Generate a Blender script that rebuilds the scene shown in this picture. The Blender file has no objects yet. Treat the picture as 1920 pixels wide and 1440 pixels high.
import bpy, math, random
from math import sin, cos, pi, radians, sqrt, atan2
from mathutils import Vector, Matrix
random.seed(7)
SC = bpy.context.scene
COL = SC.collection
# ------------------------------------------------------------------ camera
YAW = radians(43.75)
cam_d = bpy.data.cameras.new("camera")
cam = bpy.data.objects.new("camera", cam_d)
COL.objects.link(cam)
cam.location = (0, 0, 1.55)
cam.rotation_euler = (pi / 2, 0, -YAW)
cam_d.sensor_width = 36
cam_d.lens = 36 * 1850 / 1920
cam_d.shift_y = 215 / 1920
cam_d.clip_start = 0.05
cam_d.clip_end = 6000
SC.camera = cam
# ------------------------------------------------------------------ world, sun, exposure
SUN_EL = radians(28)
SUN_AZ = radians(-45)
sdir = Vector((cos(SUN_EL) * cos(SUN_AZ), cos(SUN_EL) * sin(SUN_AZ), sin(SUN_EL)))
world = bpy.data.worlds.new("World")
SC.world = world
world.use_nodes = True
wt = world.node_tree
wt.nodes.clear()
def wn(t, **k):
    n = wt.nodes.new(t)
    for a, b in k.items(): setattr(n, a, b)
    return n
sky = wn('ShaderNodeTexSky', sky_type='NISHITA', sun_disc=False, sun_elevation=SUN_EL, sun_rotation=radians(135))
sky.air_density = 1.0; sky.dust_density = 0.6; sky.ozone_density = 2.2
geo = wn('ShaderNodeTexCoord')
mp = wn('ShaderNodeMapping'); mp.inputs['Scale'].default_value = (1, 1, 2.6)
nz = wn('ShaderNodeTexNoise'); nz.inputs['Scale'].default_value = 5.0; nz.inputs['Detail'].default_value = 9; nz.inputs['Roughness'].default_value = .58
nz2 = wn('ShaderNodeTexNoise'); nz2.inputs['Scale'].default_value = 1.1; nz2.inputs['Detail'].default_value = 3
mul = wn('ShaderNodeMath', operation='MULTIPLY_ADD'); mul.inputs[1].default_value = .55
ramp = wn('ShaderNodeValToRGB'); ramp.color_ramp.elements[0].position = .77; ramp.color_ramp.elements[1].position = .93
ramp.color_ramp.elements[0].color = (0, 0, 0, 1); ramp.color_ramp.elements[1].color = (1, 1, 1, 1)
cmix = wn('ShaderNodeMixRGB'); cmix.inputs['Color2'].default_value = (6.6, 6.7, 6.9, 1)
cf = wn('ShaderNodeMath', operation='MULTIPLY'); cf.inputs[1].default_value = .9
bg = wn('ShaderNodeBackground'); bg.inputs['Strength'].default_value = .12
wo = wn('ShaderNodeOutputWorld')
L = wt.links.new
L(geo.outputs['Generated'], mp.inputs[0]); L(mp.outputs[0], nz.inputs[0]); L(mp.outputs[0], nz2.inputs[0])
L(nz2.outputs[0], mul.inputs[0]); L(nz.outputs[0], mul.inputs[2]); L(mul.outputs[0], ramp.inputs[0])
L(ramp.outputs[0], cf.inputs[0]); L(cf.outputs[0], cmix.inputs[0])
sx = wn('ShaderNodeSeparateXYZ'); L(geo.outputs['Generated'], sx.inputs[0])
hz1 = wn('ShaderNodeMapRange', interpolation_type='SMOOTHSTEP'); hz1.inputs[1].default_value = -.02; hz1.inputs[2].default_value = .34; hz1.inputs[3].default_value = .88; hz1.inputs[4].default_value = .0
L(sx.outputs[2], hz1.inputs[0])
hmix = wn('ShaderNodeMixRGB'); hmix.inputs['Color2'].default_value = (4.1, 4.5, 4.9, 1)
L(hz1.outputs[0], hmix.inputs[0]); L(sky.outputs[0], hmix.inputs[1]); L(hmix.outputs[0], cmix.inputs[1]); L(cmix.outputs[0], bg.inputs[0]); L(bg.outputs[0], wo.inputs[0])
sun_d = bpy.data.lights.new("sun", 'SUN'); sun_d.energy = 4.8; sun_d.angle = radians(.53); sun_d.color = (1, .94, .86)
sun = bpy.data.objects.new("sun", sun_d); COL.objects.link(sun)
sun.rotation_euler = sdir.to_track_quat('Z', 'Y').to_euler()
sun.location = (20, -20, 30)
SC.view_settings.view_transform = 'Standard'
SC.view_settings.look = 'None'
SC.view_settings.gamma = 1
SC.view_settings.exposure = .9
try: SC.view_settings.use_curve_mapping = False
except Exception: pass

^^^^

# What is being asked
Search the preceding listing for the word "objects" and pull out every line that holds it.

# Final result
Generate a Blender script that rebuilds the scene shown in this picture. The Blender file has no objects yet. Treat the picture as 1920 pixels wide and 1440 pixels high.
cam = bpy.data.objects.new("camera", cam_d)
COL.objects.link(cam)
sun = bpy.data.objects.new("sun", sun_d); COL.objects.link(sun)